L'humour comme exutoire dans une Afrique du Sud meurtrie par le racisme

L’ancien lauréat du prix Nobel, Desmond Tutu, avant-plan, et l'ancien président sud-africain FW de Klerk, arrière-plan, regardent des statues faites à leur visage lors d'une cérémonie de dévoilement au Cap, Afrique du Sud, 16 décembre 2005.

Plus de 20 ans après la fin officielle de l'apartheid, la question raciale reste un sujet extrêmement sensible en Afrique du Sud, mais des humoristes s'emparent de ce sujet tabou, offrant un exutoire à un public multiethnique.

"Ce n'était pas drôle, l'apartheid, mais les blagues sur le sujet sont hilarantes", s'enthousiasme Mahlatse Botopela, pétillante manager de 24 ans.

En rire participe "à la guérison", remarquait-elle lors du premier festival international d'humour africain, fin novembre à Krugersdorp près de Johannesburg.

Son amie blanche, Elizma Hatlen, 26 ans, acquiesce: "Ça nous aide à nous comprendre et à nous accepter mutuellement".

L'humoriste sud-africain le plus connu, Trevor Noah, fait figure de pionnier en la matière. Ses origines multiculturelles le prédisposaient peut-être à s'emparer du sujet: sa mère est une Sud-Africaine noire, son père de nationalité suisse et blanc de peau.

"J'ai grandi en Afrique du Sud pendant une période appelée l'apartheid. (...) Ma mère a été arrêtée parce qu'elle était avec mon père. Elle a été verbalisée, envoyée en prison le temps d'un week-end, mais est revenue en disant: +Ouhhhh. Je m'en fous, personne ne peut me dire qui aimer. J'aime l'Homme blanc (...) Et mon père ? Vous savez combien les Suisses aiment le chocolat !"

Ce métis âgé de 31 ans a désormais acquis une stature internationale: il anime depuis septembre l'émission humoristique la plus renommée aux Etats-Unis, "The Daily Show".

Dans la lignée de Trevor Noah, de nombreux humoristes sud-africains, Noirs et Blancs, souvent jeunes, ne cessent de repousser les frontières de l'humour dans un pays meurtri par des siècles d'oppression exercée par la minorité blanche.

Sifiso Nene, comique zoulou de 34 ans, se moque tout autant des Noirs que des Blancs: "C'est dur d'être Noir en Afrique du Sud parce qu'il faut un village tout entier pour élever un enfant, alors que chez les Blancs, il suffit de Mavis (la domestique noire) !"

Une référence à sa propre enfance: "Ma mère était domestique et élevait les enfants des Blancs, pendant que le village s'occupait de moi", confie-t-il à l'AFP.

Oubliez les rhinos : sauvez les Blancs !

Daniel Friedman tourne, lui, en dérision les peurs de ses compatriotes blancs, tétanisés à l'idée que les Noirs prennent leur revanche après la disparition en 2013 du premier président démocratiquement élu Nelson Mandela, défenseur acharné du concept de "nation arc-en-ciel".

"Oubliez les rhinocéros, il faut sauver les Blancs !", chante Deep Fried Man - son nom de scène - avec sa guitare acoustique.

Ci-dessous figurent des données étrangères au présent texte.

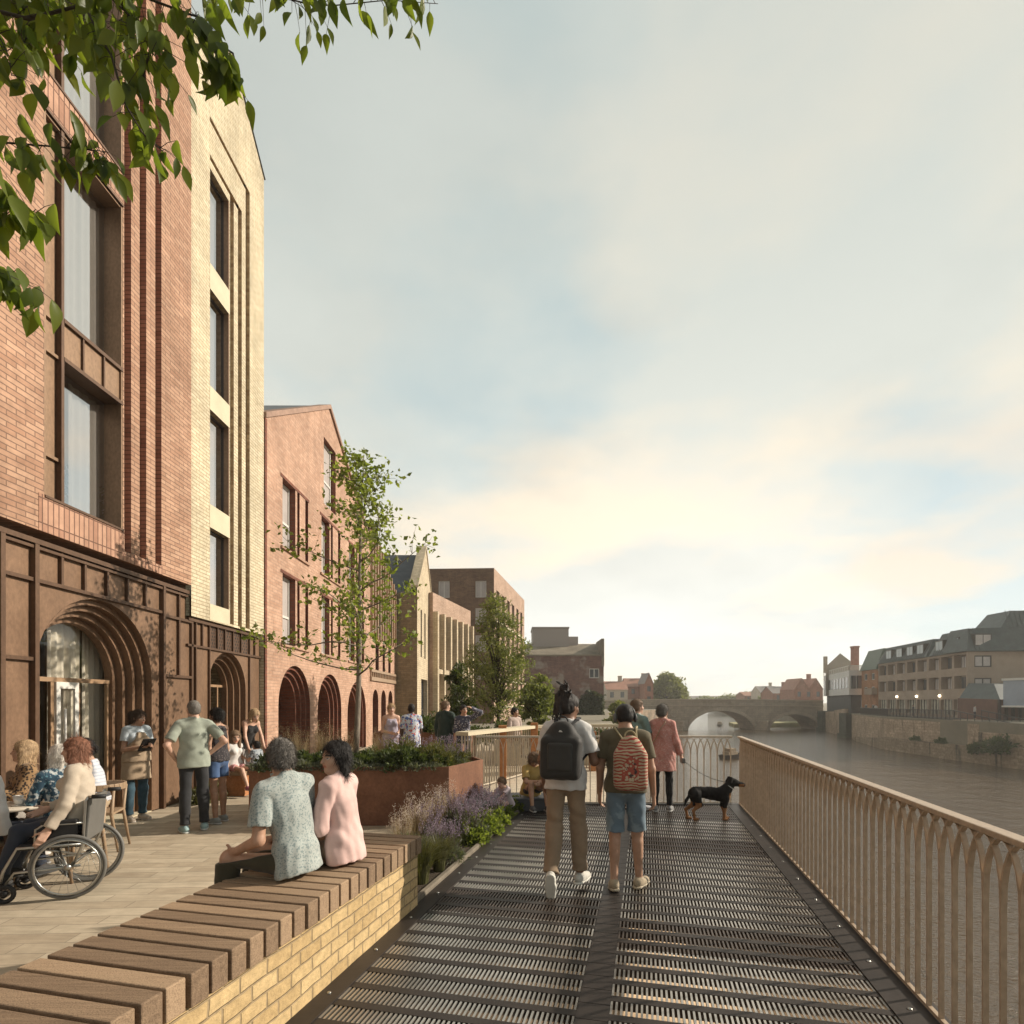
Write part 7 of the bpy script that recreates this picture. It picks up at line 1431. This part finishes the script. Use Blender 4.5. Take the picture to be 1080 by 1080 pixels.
# dog
dg = thing('dog', 'black and tan dog standing on a lead at the deck corner', 'dog', (2.96, 8.3, 0)); q = .97
def L_(*p): return V3(p[0]*q, p[1]*q, p[2]*q)
prims = [rc(L_(.17, 0, .375), L_(-.02, 0, .40), .098*q, .085*q, .04, (0, 1, 0), .85), rc(L_(-.02, 0, .41), L_(-.25, 0, .425), .08*q, .075*q, .04, (0, 1, 0), .85), rc(L_(.19, 0, .42), L_(.295, 0, .545), .085*q, .06*q, .05), el(L_(.325, 0, .57), (.078*q, .064*q, .066*q)), rc(L_(.36, 0, .56), L_(.485, 0, .53), .046*q, .031*q, .02), rc(L_(-.30, 0, .42), L_(-.385, 0, .30), .024*q, .018*q, .02), rc(L_(-.385, 0, .30), L_(-.415, 0, .22), .02*q, .012*q, .02)]
for s in (1, -1):
    y = .055*s; prims += [rc(L_(.20, y, .34), L_(.185, y, .21), .05*q, .028*q, .03), rc(L_(.185, y, .21), L_(.20+.03*s, y, .03), .026*q, .019*q, .02), rc(L_(.20+.03*s, y, .02), L_(.245+.03*s, y, .016), .022*q, .017*q, .01), rc(L_(-.26, y, .39), L_(-.22-.02*s, y, .24), .075*q, .04*q, .03), rc(L_(-.22-.02*s, y, .24), L_(-.335-.04*s, y, .15), .038*q, .02*q, .02), rc(L_(-.335-.04*s, y, .15), L_(-.315-.04*s, y, .03), .021*q, .018*q, .01), rc(L_(-.315-.04*s, y, .02), L_(-.265-.04*s, y, .016), .022*q, .018*q, .01), rc(L_(.285, .045*s, .635), L_(.262, .082*s, .575), .024*q, .018*q, .01)]
prims = [tuple(x*1.1 if i_ in (3, 4) and p_[0] == 'c' else x for i_, x in enumerate(p_)) for p_ in prims]; V, Fc = sdf([(prims, [])], .0075, (.003, 80, 4)); x_, y_, z_ = (V/q).T; col_ = np.tile(np.array((.018, .017, .017)), (len(V), 1)); tan = ((z_ < .19) | ((x_ > .405) & (z_ < .548)) | ((x_ > .24) & (x_ < .33) & (z_ < .42)) | ((x_ < -.18) & (z_ < .27) & (np.abs(y_) > .02))); tan &= ~((x_ < -.36) & (np.abs(y_) < .03)); col_[tan] = (.26, .13, .06); col_[(x_ > .488) | ((np.abs(x_-.372) < .009) & (np.abs(np.abs(y_)-.035) < .012) & (np.abs(z_-.578) < .01))] = .01
np_mesh('body', V, Fc, colmat('dog_fur', .9, 150, .3, .12), dg, False, True, col_); mb = MB(); mb.ring(L_(.265, 0, .505), (.6, 0, .8), .064, .011, 24, 6); mb.build('collar', M['chrome'], dg, False)
hnd = wpt(pw, pw['arms'][1][2]+pw['arms'][1][3]*.08); e = V3(2.96+.25, 8.3-.02, .55); lead = thing('dog_lead', 'thin grey lead running from the coral coat to the dog', 'lead', tuple(hnd)); mb = MB(); mb.tube([hnd+(e-hnd)*t-V3(0, 0, .07*sin(pi*t)) for t in np.linspace(0, 1, 12)], .0055, 5); mb.build('cord', M['grey_pl'], lead); V, Fc = sdf([([bx(hnd-V3(0, 0, .01), (.02, .045, .03), None, .012)], [])], .008); np_mesh('handle', V, Fc, M['grey_pl'], lead)
# tiny figures on the far bank
for i, (x, y, z, c, lb, fx) in enumerate(((59.2, 91, -.38, (.55, .52, .5), 'distant person in white top leaning on the hotel terrace railing', -1), (57.0, 79.5, -.38, (.04, .04, .05), 'distant person in black at the middle of the hotel terrace', 1), (56.5, 68.3, -.36, (.5, .47, .45), 'distant person in pale clothes at the top of the terrace ramp', 1), (55.9, 58.5, -1.55, (.10, .10, .30), 'distant person in blue at the foot of the terrace ramp', -1))):
    person(lb, loc=(x, y, z), face=(fx, -.4), H=1.72, h=.035, hair='short', hcol='brown', top=dict(m=fab('far_cloth%d' % i, c), sl=1.2), bottom=dict(m=C_navy))
# pot plant behind the lowest large window
pp = thing('potted_plant', 'leafy pot plant standing behind the lowest large bay window', 'plant', (FX-.72, 8.2, S1-.2)); c = V3(FX-.72, 8.2, S1-.2); mb = MB(); mb.lathe(tuple(c), [(.0, .0), (.12, .0), (.16, .3), (.14, .3), (0, .26)], 16); mb.build('pot', M['white'], pp); Pm, Dm, Lm = mound(900, .36, .6, .09, 61); leaves('foliage', Pm+c+V3(0, 0, .35), Dm, Lm, Lm*.3, M['leaf_sage'], pp)
# ---------------------------------------------------------------- sky, sun, camera
SUN_AZ, SUN_EL = radians(76), radians(27)          # azimuth from +Y towards +X
W = bpy.data.worlds.new('World'); SC.world = W; W.use_nodes = True; t = NT.__new__(NT); t.t = W.node_tree; t.t.nodes.clear(); out = t.n('OutputWorld')
sky = t.n('TexSky', sky_type='NISHITA'); sky.sun_disc = False; sky.sun_elevation = SUN_EL; sky.sun_rotation = SUN_AZ; sky.dust_density = .5; sky.air_density = 1.
bgS = t.n('Background'); t.t.links.new(sky.outputs[0], bgS.inputs[0]); bgS.inputs[1].default_value = .05
tc = t.n('TexCoord'); sep = t.n('SeparateXYZ'); t.t.links.new(tc.outputs['Generated'], sep.inputs[0]); dx, dy, dz = sep.outputs
zz = t.math('ADD', t.math('MAXIMUM', dz, 0.), .22)
cv = t.n('CombineXYZ'); t.t.links.new(t.math('DIVIDE', dx, zz), cv.inputs[0]); t.t.links.new(t.math('DIVIDE', dy, zz), cv.inputs[1]); t.t.links.new(t.math('MULTIPLY', dz, 1.5), cv.inputs[2])
base = t.ramp(dz, [(0, (.78, .79, .75)), (.08, (.70, .71, .67)), (.22, (.60, .60, .55)), (.4, (.53, .545, .50)), (.62, (.46, .485, .45)), (1, (.37, .40, .38))])
def n_(sc, det, off, r=.6):
    m = t.n('Mapping'); t.t.links.new(cv.outputs[0], m.inputs[0]); m.inputs['Location'].default_value = off; return t.noise(m.outputs[0], sc, det, r)
c1 = t.ramp(n_(.8, 8, (3.2, 1.7, 0), .52), [(.43, (0,)*3), (.60, (1,)*3)])
c2 = t.ramp(n_(.75, 6, (7.1, 4.2, 2), .52), [(.48, (0,)*3), (.60, (1,)*3)])
c3 = t.ramp(n_(1.0, 7, (1.5, 9.1, 1), .52), [(.47, (0,)*3), (.60, (1,)*3)])
col = t.mix(t.math('MULTIPLY', c1, .75), base, t.mix(1., base, (.80, .815, .83), 'MULTIPLY'))
blue = t.ramp(dz, [(0, (.68, .75, .74)), (.3, (.50, .60, .60)), (.8, (.36, .46, .46))])
col = t.mix(t.math('MULTIPLY', c2, .75), col, blue)
warm = t.ramp(dz, [(0, (.80, .755, .64)), (.22, (.84, .69, .51)), (.5, (.60, .56, .47)), (1, (.42, .43, .39))])
col = t.mix(t.math('MULTIPLY', c3, .85), col, warm)
# brighter towards the low glow over the river, darker behind
gd = t.n('VectorMath', operation='DOT_PRODUCT'); t.t.links.new(tc.outputs['Generated'], gd.inputs[0]); g0 = unit((.30, .95, .10)); gd.inputs[1].default_value = tuple(g0)
gl = t.math('POWER', t.math('MAXIMUM', gd.outputs['Value'], 0.), 22.); back = t.math('MULTIPLY_ADD', t.math('MAXIMUM', t.math('ADD', gd.outputs['Value'], .35), 0.), .35, .65)
back = t.math('MINIMUM', back, 1.)
col = t.mix(1., col, t.ramp(back, [(0, (0,)*3), (1, (1,)*3)]), 'MULTIPLY')
glc = t.n('Mix', data_type='RGBA', blend_type='ADD'); t.t.links.new(t.math('MULTIPLY', gl, .10), glc.inputs[0]); t.t.links.new(col, glc.inputs[6]); glc.inputs[7].default_value = (1., .97, .92, 1)
bgC = t.n('Background'); t.t.links.new(glc.outputs[2], bgC.inputs[0]); bgC.inputs[1].default_value = 1.0
ad = t.n('MixShader'); t.t.links.new(t.math('MULTIPLY', c2, .22), ad.inputs[0]); t.t.links.new(bgC.outputs[0], ad.inputs[1]); t.t.links.new(bgS.outputs[0], ad.inputs[2]); t.t.links.new(ad.outputs[0], out.inputs[0])
sl = bpy.data.lights.new('sun', 'SUN'); sl.energy = 4.0; sl.angle = radians(.6); sl.color = (1, .89, .74); so = bpy.data.objects.new('sun', sl); COL.objects.link(so)
sv_ = V3(cos(SUN_EL)*sin(SUN_AZ), cos(SUN_EL)*cos(SUN_AZ), sin(SUN_EL)); import mathutils
so.rotation_euler = mathutils.Vector(tuple(sv_)).to_track_quat('Z', 'Y').to_euler(); so.location = (20, 10, 30)
cd = bpy.data.cameras.new('camera'); cam = bpy.data.objects.new('camera', cd); COL.objects.link(cam); cam.location = (0, 0, EYE); cam.rotation_euler = (pi/2, 0, 0)
cd.sensor_fit = 'HORIZONTAL'; cd.sensor_width = 36; cd.lens = 36*F/1080; cd.shift_y = 200/1080; cd.clip_end = 3000; cd.clip_start = .05; SC.camera = cam
SC.view_settings.view_transform = 'Standard'; SC.view_settings.look = 'None'; SC.view_settings.exposure = 0.56; SC.view_settings.gamma = 1
SC.render.engine = 'CYCLES'; SC.cycles.max_bounces = 8; SC.cycles.transparent_max_bounces = 16; SC.cycles.use_denoising = True; SC.cycles.caustics_reflective = False; SC.cycles.caustics_refractive = False; SC.cycles.sample_clamp_indirect = 6.
if USE_HAZE:
    hz = MB(); hz.box(-720, 920, -80, 920, -8.2, 30); o = hz.build('haze', [], None, uv=False); tag(o, kind='stuff'); m = bpy.data.materials.new('haze_air'); m.use_nodes = True; nt = m.node_tree; nt.nodes.clear(); ou = nt.nodes.new('ShaderNodeOutputMaterial'); vp = nt.nodes.new('ShaderNodeVolumePrincipled')
    vp.inputs['Color'].default_value = (.95, .93, .88, 1); vp.inputs['Density'].default_value = HAZE; vp.inputs['Anisotropy'].default_value = .3; nt.links.new(vp.outputs[0], ou.inputs['Volume']); o.data.materials.append(m)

Le public blanc, noir et métis hurle de rire.

"Parler des races reste un peu tabou, mais c'est de loin notre sujet le plus populaire", explique-t-il à l'AFP, après son one-man show à Johannesburg.

Grâce à une Constitution très progressiste adoptée en 1996, deux ans après la fin officielle de décennies de régime ségrégationniste, les humoristes sud-africains jouissent d'une grande liberté d'expression.

L'industrie du rire est en "pleine croissance" en Afrique du Sud, constate Evert van der Veer, producteur à Comedy Central Africa, chaîne de télévision consacrée à l'humour. On compte plusieurs centaines d'artistes, contre une petite dizaine pendant l'apartheid, renchérit l'humoriste John Vlismas.

"L'humour puise son origine dans la douleur. Les gens ont besoin d'un exutoire", estime un agent artistique, Takunda Bimha.

Pour le célèbre humoriste Kagiso Lediga, même si les Africains sont encore "très conservateurs" sur le plan culturel, ils apprennent maintenant à rire à leurs dépens, à se moquer de leur souffrance et de leur gouvernement. "Après tout", affirme-t-il, "nous n'avons pas de raisons d'être déprimés".